L’impact variable du télétravail sur la productivité
Travailler à distance permet-t-il de travailler mieux et, au final, cela contribue-t-il à l’amélioration de la productivité des salariés ? Sur le terrain, la question est loin d’être tranchée. « Lorsque les collaborateurs sont présents, rien qu’en faisant le tour des bureaux le matin, je règle dix problèmes », témoigne Raymond Dorge, président du cabinet d’expertise-comptable GMBA.
« Depuis que je travaille de chez moi, je perds beaucoup moins de temps, ne serait-ce qu’en transports ou en réunions », rétorque, sous couvert d’anonymat, Bernard, un cadre expérimenté du secteur bancaire. « Pour les jeunes recrues qui ont besoin d’être formées et accompagnées, le télétravail est une catastrophe », ajoute Raymond Dorge.

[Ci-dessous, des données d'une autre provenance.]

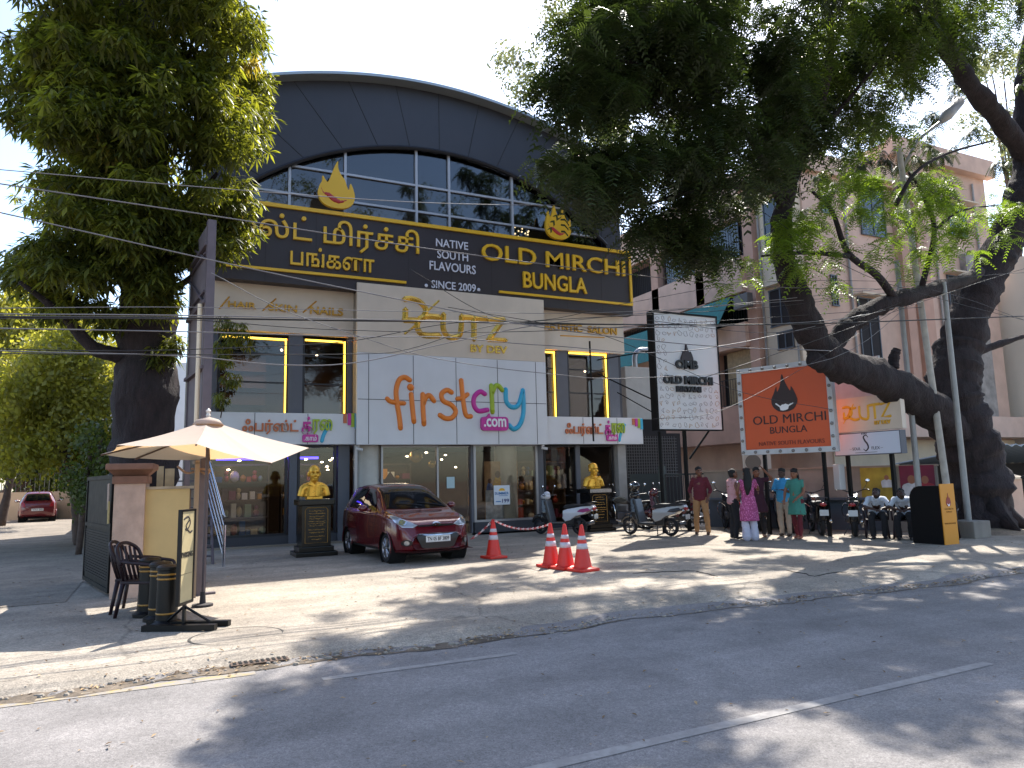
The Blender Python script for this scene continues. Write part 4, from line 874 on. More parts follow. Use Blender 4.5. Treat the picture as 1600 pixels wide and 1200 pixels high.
for t, a, c, tp, bt in (('OMB', 1055, 1089, (1072, 563), (1072, 577)), ('OLD MIRCHI', 1036, 1112, (1074, 588), (1074, 601)), ('BIRYANI', 1056, 1094, (1075, 604), (1075, 613))): b = MB(); fit(b, t, a, c, tp, bt, F, Y=YS-.1, d=.07, off=.045); b.build('black_letters', mat('black_letter', '151316', .4), s)
b = MB(); b.tube([(12.3-13.17, .2, 2.75), (12.3-13.17, .2, 0)], .05, 8); b.tube([(14.0-13.17, .15, 2.78), (13.3-13.17, .2, 2.0)], .03, 6); b.tube([(13.2-13.17, .25, 2.8), (13.2-13.17, .25, 0)], .06, 8); b.tube([(12.1-13.17, .0, 3.2), (11.45-13.17, .9, 3.9)], .015, 5); b.build('support', M_bl, s)
b = MB(); b.tube([(-1.0, .15, 5.0), (-1.65, 2.0, 5.0)], .02, 5); b.tube([(-1.0, .15, 3.6), (-1.65, 2.0, 4.6)], .02, 5); b.tube([(-1.75, 2.2, 2.6), (-1.75, 2.2, 5.6)], .03, 6); b.build('stay', M_bl, s)
# orange sign
an = R(-110)   # local x runs towards the camera
OR = Vector((13.72, 14.4, 0)); rd = Vector((math.sin(R(-19.7)), math.cos(R(-19.7)), 0)); OR = Vector((14.5, 12.2, 0))+rd*2.42
s = empty('orange_sign', OR, 'orange restaurant sign with black flame in a white bulb studded frame', 'sign', math.atan2(-rd.y, -rd.x)); F = frame((0, -.1, 0), (1, 0, 0)); W = 2.42; Z0 = 2.02; Z1 = 4.27
b = MB(); b.box(.12, W-.12, -.1, .05, Z0+.13, Z1-.13); b.build('panel', mat('sign_orange', 'c44e1c', .45, 0, 1.5, .04), s)
b = MB()
for bx_ in ((0, W, Z1-.13, Z1), (0, W, Z0, Z0+.13)): b.box(bx_[0], bx_[1], -.14, .07, bx_[2], bx_[3])
b.box(0, .12, -.14, .07, Z0+.1301, Z1-.1301); b.box(W-.12, W, -.14, .07, Z0+.1301, Z1-.1301); b.build('frame', mat('sign_frame_white', 'b8b8ba', .5, 0, 5, .08), s)
b = MB()
for i in range(8):
    for z in (Z0+.065, Z1-.065): b.ell((.06+i*(W-.12)/7, -.15, z), (.042, .045, .042), 10, 6)
for i in range(1, 7):
    for x in (.06, W-.06): b.ell((x, -.15, Z0+.065+i*(Z1-Z0-.13)/7), (.042, .045, .042), 10, 6)
b.build('bulb', mat('bulb_unlit', '7d7a78', .15, 0), s, smooth=True, kind='stuff')
b = MB(); g = .95/1.14*1.0; b.prism([p[:2] for p in crom([Vector((x*g+1.22, y*g+3.06, 0)) for x, y in FLN], 4, True)], .012, F); M_sb = mat('sign_black', '2a1414', .5)
tx(b, 'OLD MIRCHI', .36, 2.78, W-.2, 3.0, F, .012); tx(b, 'BUNGLA', .8, 2.53, W-.68, 2.7, F, .012); b.build('lettering', M_sb, s)
b = MB(); tx(b, 'NATIVE SOUTH FLAVOURS', .48, 2.24, W-.28, 2.34, F, .012); b.build('lettering', mat('sign_brown', '6b2614', .5), s)
b = MB(); b.stroke([(1.22-.26*g, 3.06+.26*g), (1.22-.05*g, 3.06+.13*g), (1.22+.26*g, 3.06+.24*g)], [.02*g, .09*g, .02*g], F @ Matrix.Translation((0, 0, .012)), d=.05); b.build('chili', mat('letter_white', 'e0e0e4'), s)
for x in (.5, 2.0): b = MB(); b.box(x-.04, x+.04, .08, .16, 0, Z0+.5); b.build('post', M_bl, s)
b = MB(); b.box(0, 1.4, -.03, .03, 0, 1.5); o = b.build('blank_board', mat('sign_frame_white', 'b8b8ba'), label='blank white board behind the right side of the orange sign', cat='board'); o.location = (15.8, 13.3, 2.85); o.rotation_euler = (0, 0, -math.pi/2)
# salon and spa signs
s = empty('salon_street_sign', (15.2, 12.86, 2.49), 'beige street sign with gold salon lettering above the white spa sign', 'sign', -math.pi/2); F = frame((0, -.07, 0), (1, 0, 0)); W = 1.9; H = .83
b = MB(); b.box(0, W, -.07, .07, 0, H); b.build('panel', M_bei, s); b = MB(); kw = dict(straight=True, d=.6, n=5)
def st2(pts, r=.035, **k): b.stroke([(.35+x, .25+y) for x, y in pts], r, F, d=.6, n=6, **k)
st2([(0, .36), (.12, .37), (.22, .31), (.23, .2), (.15, .11), (0, .1)]); st2([(.01, .22), (.01, .1)], straight=True); st2([(.34, .33), (.2, .3), (.17, .12), (.3, .04), (.42, .05)]); st2([(.3, .42), (-.02, -.02)], .015, straight=True)
st2([(.46, .34), (.46, .12), (.56, .04), (.68, .06), (.7, .34)]); st2([(.74, .35), (1.0, .36)], straight=True); st2([(.87, .35), (.87, .04)], straight=True); st2([(1.05, .35), (1.27, .36), (1.05, .05), (1.27, .05)], straight=True)
tx(b, 'BY DEV', 1.2, .13, 1.62, .22, F, .03, off=.02); b.build('gold_letters', mat('amber_gold', 'd0a02c', .4, .1), s)
s = empty('spa_street_sign', (15.2, 12.84, 1.92), 'white spa light box sign with curled letter emblem under the beige sign', 'sign', -math.pi/2); W = 1.82; H = .54
b = MB(); b.box(0, W, -.1, .1, 0, H); b.build('box', mat('sign_case', '4a4d58', .5), s); b = MB(); b.box(.02, W-.02, -.103, -.1, .02, H-.02); b.build('face', mat('lightbox_white', 'c2c6d2', .4), s); F = frame((0, -.103, 0), (1, 0, 0)); b = MB()
b.stroke([(.98, .42), (.93, .47), (.86, .43), (.89, .34), (.95, .26), (.97, .17), (.9, .1), (.84, .14)], [.01, .014, .02, .022, .022, .02, .016, .01], F, d=.2); tx(b, 'SOUL', .53, .12, .76, .19, F, .004); tx(b, 'FLEX', 1.06, .12, 1.28, .19, F, .004)
for x in (.48, 1.33): b.box(x-.03, x+.03, .15, .156, 0, .004, F)
b.box(.6, 1.2, .055, .065, 0, .004, F)
for x in (.82, .86, .9, .94): b.ell((0, 0, 0), (.015, .022, .004), 8, 5, F @ Matrix.Translation((x, .505, 0)))
b.build('emblem', mat('spa_black', '24262e', .5), s)
b = MB(); b.box(.25, .33, -.04, .04, -1.92, 0); b.box(1.45, 1.53, -.04, .04, -1.92, 0); b.build('post', M_bl, s)
b = MB(); b.bev(-.1, .1, -.09, .09, 0, .62, .02); o = b.build('meter_box', mat('meter_white', 'aaa9aa', .5), label='white meter box on the post under the spa sign', cat='meter box'); o.location = (15.05, 12.72, 1.1)
# posters on the wall end
def poster(p, rz, w, h, label, m, figs):
    s = empty('wall_poster', p, label, 'poster', rz); b = MB(); b.box(0, w, -.012, .0, 0, h); b.build('sheet', m, s); b = MB()
    for x, z, r, mi in figs:
        b.prism(crom([(x-r, z-r*1.6), (x-r*1.1, z-.3*r), (x-.3*r, z+.1*r), (x+.3*r, z+.1*r), (x+r*1.1, z-.3*r), (x+r, z-r*1.6)], 3), .003, frame((0, -.012, 0), (1, 0, 0)), mi); b.prism([(x+r*.45*math.cos(a*.5), z+.5*r+r*.55*math.sin(a*.5)) for a in range(13)], .005, frame((0, -.012, 0), (1, 0, 0)), 2)
    b.build('printed_portrait', [mat('print_white', 'b3b3b8', .7, 0, 9, .2), mat('print_crimson', '8d2431', .7, 0, 9, .2), mat('print_skin2', '8a5a44', .7)], s, kind='stuff')
rz = math.atan2(11.75-17.3, 17.35-14.75)
d = Vector((17.35-14.75, 11.75-17.3, 0)).normalized(); nn = Vector((d.y, -d.x, 0)); nn = -nn if nn.x > 0 else nn; base = Vector((17.35, 11.75, 0))+nn*.12
poster(base-d*1.75+Vector((0, 0, .55)), rz, .85, 1.1, 'olive yellow torn posters on the end of the grey wall', mat('poster_olive', '9a8432', .8, 0, 3, .35), [(.62, .75, .12, 0)])
poster(base-d*.82+nn*.02+Vector((0, 0, .35)), rz, .78, 1.3, 'maroon poster of two portraits on the wall end beside the tree', mat('poster_maroon', '6a2238', .8, 0, 2, .3), [(.26, .85, .2, 0), (.56, .85, .18, 1), (.26, .25, .16, 2), (.56, .4, .15, 0)])
# yellow and black standing sign
s = empty('standing_sign', (14.38, 9.72, 0), 'tall black standing sign with bright yellow front and small red flame', 'sign'); b = MB()
b.prism([(.0, 0), (.68, 0), (.68, .98), (.64, 1.08), (.56, 1.17), (.44, 1.2), (0, 1.2)], .43, frame((.001, .0, 0), (0, 1, 0)).to_4x4() @ Matrix.Translation((.02, 0, 0)))
b.build('body', mat('matt_black', '0c0a0b', .75, spec=.2), s)
b = MB(); b.box(0.002, .45, -.0, .018, 0, 1.24); b.build('yellow_face', mat('sign_yellow', 'c98312', .5, 0, 2, .04), s)
F = frame((0, -.001, 0), (1, 0, 0)); b = MB(); g = .24; b.prism([p[:2] for p in crom([Vector((x*g*.8+.226, y*g+.78, 0)) for x, y in FLN], 4, True)], .004, F); b.build('flame', mat('flame_red', '8a2416', .5), s)
b = MB(); b.stroke([(.186, .83), (.226, .8), (.266, .83)], [.006, .02, .006], F @ Matrix.Translation((0, 0, .004)), d=.1); b.build('chili', mat('letter_white', 'e0e0e4'), s)
b = MB(); tx(b, 'OLD MIRCHI', .09, .71, .36, .745, F, .003); tx(b, 'BUNGLA', .14, .655, .31, .685, F, .003); tx(b, 'NATIVE SOUTH FLAVOURS', .05, .42, .40, .45, F, .003); b.build('writing', mat('writing_brown', '8a5a14', .5), s)
# poles
def pole(p, r, h, label, m, lean=(0, 0), base=False, name='utility_pole'):
    s = empty(name, (p[0], p[1], 0), label, 'pole'); b = MB(); b.tube([(0, 0, 0), (lean[0], lean[1], h)], [r, r*.8], 12); b.build('shaft', m, s, smooth=True, sharp=60)
    if base: b = MB(); b.bev(-.3, .3, -.3, .3, 0, .38, .03); b.build('concrete_base', M_cw, s)
    return s
M_pole = mat('galvanised', '8b8a88', .55, .3, 6, .12); M_pole2 = mat('whitewashed_pole', 'a59f96', .7, 0, 5, .2)
a = PG(1516, 840); pole((a.x, a.y), .07, 5.9, 'grey steel pole on a square concrete base, rightmost of three', M_pole, base=True)
a = PY(1478, 720, 11.0); p_hub = PY(1440, 440, 11.0)
s = pole((a.x, 11.0), .08, 9.4, 'whitewashed street light pole, middle of three by the tree', M_pole2, lean=(PY(1408, 268, 11).x-a.x, 0), name='street_lamp')
t0 = PY(1408, 268, 11)-Vector((a.x, 11.0, 0)); t1 = PY(1470, 190, 10.6)-Vector((a.x, 11.0, 0)); t2 = PY(1500, 158, 10.5)-Vector((a.x, 11.0, 0))
b = MB(); b.tube([t0, t0.lerp(t1, .5)+Vector((-.1, 0, .15)), t1], .04, 8); b.build('arm', M_pole, s, smooth=True)
b = MB(); b.tube([t1, t1.lerp(t2, .3), t2], [.06, .15, .12], 10); b.v = [tuple(x) for x in b.v]; b.build('lamp_head', mat('lamp_grey', '9a9a9c', .4), s, smooth=True)
a = PY(1462, 720, 10.9); pole((a.x-.12, 11.3), .07, 6.6, 'plain grey pole, leftmost of three in front of the tree', M_pole)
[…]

La littérature économique n’apporte pas de réponse plus claire. L’impact du télétravail sur la productivité « dépend de nombreux facteurs », soulignent Cyprien Batut et Youri Tabet dans un papier publié en novembre 2020 par la direction générale du Trésor. A savoir, les conditions de sa mise en place – les outils mis à disposition, la formation des salariés –, l’organisation du travail dans l’entreprise et du management, et les caractéristiques des métiers.
Coûts cachés
« Quand les collaborateurs travaillent sur une activité qu’ils maîtrisent parfaitement, comme les activités de gestion, le télétravail va plutôt améliorer la productivité », témoigne François-Xavier Selleret, directeur général de l’Agirc-Arrco, qui compte 13 000 salariés. « A l’inverse, quand on est sur des activités de pilotage de projet, qui demandent plus d’interactivité, le télétravail représente un challenge, et un challenge dans la durée. Le problème est alors de savoir comment entretenir la transversalité, favoriser le collectif », souligne le dirigeant.
« Sur une activité parfaitement maîtrisée, le télétravail va plutôt améliorer la productivité » François-Xavier Selleret, de l’Agirc-Arrco
Certains chercheurs confirment que si le télétravail permet de réaliser des économies de temps et d’argent, en abaissant les temps de transport pour les salariés ou le nombre de mètres carrés de bureaux nécessaires aux entreprises, il engendre des coûts cachés qui pèsent lourd dans la balance.
« Le coût intégral du télétravail peut être le double des coûts visibles », résume Laurent Cappelletti, professeur titulaire de la chaire comptabilité et contrôle de gestion au Conservatoire national des arts et métiers (CNAM). D’après les recherches menées aux CNAM et corroborées par des ergonomes, la perte de productivité lorsque l’entreprise est à 100 % en télétravail peut atteindre 20 %, voire davantage en cas de mauvaises conditions.